Setting Sail: An Introduction to Model Boating

Model Boating is just one of many past-times that has been pushed to the way-side in the last few decades.

There’s something so blissfully relaxing about taking to the water on a remote-controlled boat, it’s akin to an out of body experience which allows you to leave all your worries on shore, whilst you drift serenely through a peaceful lake. In this brave new world of mindfulness and mental health awareness, it’s a real shame that model boating isn’t more popular. Although the hobby does take patience and a small amount of initial investment, once you’re past these obstacles you’ll find that there’s a lot to like about model boating.

I was first introduced to model boating by my grandfather who was the perfect example of how a hobby such as model boating could help rekindle someone’s passion for life. My paternal grandfather was a gruff man when I first met him. He had spent the majority of his life in the navy, despite the time that he put in there he barely rose above the rank of petty officer. He was a product a bygone era, where ‘men were men’, which meant that he smoked and drank himself into ill health by the time he reached the age of 50.

Forced to take an early retirement, he returned home to an empty nest and a wife whose health was also sliding. Within a matter of years he was a widower, wondering what he had done with his life and what he was to do with the rest of it. That was the year that my Dad decided that we should return to his home town, so that we could be closer to our grandfather in his closing years.

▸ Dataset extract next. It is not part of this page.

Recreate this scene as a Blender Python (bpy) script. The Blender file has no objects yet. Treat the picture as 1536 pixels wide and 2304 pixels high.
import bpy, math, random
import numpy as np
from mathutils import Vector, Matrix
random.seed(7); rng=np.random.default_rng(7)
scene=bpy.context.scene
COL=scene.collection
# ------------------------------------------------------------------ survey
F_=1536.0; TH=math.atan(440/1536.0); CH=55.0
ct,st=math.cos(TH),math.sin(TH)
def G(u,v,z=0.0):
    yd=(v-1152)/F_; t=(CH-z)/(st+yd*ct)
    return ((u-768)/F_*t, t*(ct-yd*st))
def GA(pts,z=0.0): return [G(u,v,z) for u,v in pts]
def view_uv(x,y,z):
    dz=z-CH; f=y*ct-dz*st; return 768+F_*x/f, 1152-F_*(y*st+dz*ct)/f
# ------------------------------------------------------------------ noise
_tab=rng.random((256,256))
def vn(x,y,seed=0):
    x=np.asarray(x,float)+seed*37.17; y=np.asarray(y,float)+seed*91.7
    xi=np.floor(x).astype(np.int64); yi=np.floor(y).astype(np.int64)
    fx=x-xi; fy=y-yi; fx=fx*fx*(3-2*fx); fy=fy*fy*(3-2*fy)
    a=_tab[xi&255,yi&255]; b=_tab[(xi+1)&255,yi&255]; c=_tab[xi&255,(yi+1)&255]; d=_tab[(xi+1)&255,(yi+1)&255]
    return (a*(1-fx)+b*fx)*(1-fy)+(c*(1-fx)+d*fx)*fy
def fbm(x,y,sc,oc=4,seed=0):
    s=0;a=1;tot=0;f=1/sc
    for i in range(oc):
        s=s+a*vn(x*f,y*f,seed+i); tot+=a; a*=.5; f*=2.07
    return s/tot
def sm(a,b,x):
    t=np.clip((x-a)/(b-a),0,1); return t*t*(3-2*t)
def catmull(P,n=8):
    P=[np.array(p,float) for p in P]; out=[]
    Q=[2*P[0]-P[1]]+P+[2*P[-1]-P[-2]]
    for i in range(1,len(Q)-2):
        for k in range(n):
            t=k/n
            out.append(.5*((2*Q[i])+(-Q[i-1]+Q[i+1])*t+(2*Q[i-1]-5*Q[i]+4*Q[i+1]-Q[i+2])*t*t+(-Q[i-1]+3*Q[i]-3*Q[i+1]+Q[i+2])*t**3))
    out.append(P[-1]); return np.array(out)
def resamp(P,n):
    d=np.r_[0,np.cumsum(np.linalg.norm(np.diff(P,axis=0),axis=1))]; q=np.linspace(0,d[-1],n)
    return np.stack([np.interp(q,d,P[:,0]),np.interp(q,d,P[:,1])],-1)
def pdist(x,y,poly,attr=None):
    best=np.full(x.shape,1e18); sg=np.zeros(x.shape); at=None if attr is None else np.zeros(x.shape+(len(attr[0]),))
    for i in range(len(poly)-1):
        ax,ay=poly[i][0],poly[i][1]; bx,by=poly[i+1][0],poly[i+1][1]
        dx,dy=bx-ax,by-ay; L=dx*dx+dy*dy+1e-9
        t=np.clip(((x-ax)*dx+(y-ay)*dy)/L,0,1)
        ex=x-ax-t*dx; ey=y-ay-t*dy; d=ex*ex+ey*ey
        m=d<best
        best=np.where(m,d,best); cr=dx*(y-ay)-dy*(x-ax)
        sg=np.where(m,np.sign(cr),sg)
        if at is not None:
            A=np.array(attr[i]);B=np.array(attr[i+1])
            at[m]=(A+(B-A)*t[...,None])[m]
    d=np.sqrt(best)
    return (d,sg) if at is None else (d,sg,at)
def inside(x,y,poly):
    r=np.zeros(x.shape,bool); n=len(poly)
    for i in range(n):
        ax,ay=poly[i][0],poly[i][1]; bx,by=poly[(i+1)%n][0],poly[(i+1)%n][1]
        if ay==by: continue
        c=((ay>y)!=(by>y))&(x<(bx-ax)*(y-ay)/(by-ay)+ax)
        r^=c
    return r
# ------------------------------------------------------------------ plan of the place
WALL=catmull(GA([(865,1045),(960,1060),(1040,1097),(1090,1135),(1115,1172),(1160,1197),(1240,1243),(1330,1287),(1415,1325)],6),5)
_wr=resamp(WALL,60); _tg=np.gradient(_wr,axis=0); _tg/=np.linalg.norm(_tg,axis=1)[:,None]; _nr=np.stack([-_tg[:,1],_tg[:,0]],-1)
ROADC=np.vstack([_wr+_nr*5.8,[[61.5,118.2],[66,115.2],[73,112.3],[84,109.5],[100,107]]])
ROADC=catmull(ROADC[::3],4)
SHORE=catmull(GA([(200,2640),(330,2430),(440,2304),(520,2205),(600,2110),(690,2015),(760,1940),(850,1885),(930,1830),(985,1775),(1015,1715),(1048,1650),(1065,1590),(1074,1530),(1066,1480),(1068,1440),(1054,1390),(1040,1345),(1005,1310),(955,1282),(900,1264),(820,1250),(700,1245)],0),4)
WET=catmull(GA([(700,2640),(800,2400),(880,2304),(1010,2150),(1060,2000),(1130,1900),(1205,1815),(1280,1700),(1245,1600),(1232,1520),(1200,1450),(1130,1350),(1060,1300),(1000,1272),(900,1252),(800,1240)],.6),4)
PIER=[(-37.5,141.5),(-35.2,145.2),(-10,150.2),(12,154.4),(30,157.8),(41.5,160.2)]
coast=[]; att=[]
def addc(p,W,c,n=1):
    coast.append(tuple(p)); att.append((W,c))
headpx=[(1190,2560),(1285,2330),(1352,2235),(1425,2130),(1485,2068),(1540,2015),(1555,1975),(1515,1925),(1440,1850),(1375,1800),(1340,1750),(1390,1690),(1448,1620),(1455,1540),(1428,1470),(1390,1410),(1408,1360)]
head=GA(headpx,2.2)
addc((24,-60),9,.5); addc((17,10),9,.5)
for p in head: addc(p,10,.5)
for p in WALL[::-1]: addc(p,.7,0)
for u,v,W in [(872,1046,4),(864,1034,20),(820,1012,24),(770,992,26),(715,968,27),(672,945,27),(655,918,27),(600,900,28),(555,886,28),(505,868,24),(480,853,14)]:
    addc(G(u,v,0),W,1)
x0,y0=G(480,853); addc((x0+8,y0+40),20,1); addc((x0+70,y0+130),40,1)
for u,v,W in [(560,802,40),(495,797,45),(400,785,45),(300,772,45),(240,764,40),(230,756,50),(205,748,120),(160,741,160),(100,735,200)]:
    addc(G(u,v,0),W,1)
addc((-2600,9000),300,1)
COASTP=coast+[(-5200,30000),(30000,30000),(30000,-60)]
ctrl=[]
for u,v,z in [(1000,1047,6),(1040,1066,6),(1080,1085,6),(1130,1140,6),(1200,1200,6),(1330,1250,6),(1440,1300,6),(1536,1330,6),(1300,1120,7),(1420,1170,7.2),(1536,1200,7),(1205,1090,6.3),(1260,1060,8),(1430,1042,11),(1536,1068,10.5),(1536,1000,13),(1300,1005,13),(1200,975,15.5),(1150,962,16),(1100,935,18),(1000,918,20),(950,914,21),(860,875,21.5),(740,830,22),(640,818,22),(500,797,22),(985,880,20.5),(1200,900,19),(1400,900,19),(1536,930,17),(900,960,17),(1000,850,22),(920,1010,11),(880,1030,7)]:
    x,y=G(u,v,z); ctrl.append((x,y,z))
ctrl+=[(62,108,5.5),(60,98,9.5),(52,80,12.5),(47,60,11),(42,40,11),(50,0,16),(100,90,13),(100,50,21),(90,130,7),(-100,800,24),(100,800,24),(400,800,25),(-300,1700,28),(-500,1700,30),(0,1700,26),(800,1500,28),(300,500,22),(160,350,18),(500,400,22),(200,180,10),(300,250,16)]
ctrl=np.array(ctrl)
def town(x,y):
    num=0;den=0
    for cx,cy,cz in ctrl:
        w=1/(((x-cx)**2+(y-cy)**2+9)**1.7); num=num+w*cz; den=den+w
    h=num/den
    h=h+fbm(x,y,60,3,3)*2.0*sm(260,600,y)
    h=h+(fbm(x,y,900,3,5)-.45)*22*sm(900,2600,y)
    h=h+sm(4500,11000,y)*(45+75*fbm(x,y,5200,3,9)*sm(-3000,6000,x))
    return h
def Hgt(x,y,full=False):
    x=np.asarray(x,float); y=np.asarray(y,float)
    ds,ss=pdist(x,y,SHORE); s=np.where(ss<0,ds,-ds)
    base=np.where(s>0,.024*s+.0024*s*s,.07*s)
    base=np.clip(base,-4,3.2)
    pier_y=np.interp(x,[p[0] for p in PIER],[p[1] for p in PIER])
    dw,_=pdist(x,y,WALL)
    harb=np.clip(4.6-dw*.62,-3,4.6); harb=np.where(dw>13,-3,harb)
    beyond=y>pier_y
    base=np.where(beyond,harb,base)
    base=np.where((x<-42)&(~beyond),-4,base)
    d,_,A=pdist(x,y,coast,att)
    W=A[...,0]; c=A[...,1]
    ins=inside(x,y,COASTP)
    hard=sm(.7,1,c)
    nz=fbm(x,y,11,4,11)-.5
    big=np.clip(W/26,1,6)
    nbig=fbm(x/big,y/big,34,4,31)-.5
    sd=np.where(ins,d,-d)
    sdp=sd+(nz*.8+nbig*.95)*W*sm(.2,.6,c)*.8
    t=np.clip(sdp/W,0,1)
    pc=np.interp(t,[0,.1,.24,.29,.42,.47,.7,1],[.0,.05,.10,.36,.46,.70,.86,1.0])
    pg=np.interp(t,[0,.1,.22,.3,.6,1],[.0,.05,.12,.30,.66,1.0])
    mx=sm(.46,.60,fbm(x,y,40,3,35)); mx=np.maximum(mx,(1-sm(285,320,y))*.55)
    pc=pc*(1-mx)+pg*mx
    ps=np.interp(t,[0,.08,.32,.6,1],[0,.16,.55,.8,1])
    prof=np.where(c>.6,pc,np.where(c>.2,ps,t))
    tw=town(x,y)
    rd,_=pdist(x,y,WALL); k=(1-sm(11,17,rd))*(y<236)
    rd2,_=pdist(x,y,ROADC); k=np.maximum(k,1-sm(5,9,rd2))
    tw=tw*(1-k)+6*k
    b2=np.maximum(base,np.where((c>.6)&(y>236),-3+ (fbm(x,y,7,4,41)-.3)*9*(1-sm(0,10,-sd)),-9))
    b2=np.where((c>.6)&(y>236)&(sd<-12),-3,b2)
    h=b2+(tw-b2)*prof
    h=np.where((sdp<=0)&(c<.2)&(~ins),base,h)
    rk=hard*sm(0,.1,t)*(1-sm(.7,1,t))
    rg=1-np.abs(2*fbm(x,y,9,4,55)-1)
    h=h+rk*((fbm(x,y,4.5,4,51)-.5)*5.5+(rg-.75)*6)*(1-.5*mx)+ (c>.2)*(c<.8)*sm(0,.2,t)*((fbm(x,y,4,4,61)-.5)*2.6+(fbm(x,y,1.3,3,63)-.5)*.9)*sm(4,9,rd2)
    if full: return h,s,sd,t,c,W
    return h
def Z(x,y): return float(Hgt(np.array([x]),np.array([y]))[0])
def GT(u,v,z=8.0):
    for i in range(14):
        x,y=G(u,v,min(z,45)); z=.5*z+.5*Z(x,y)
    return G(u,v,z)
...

The man that we found in Portsmouth was not the typically avuncular grandfather that we were hoping to meet, but a rough round the edges salty sea dog who was not used to being around children and unfamiliar with his newly found sobriety. It was my Father’s idea to buy him the first model boat, he thought it would be something that would focus his mind, but he didn’t foresee that it would become a hobby that would all of us together as a family.

Although our grandfather initially spurned the gift as ‘something for children’, in a matter of days he had finished building it and soon he was scouting out suitable lakes to take his little tug for its maiden voyage. It was a proud day when he gently set Mary onto the tranquil duck pond in the middle of Portsmouth’s park and pushed her out into the water. We hadn’t seen him smile until that day, and it was a smile that didn’t leave him.

I was given Mary for my tenth birthday from my grandfather, it was the first and only gift that he gave me and it’s something that I cherish to this day. On the rare day that I take her out for a spin I’m always reminded of that first smile of his and a similar one comes to my own face.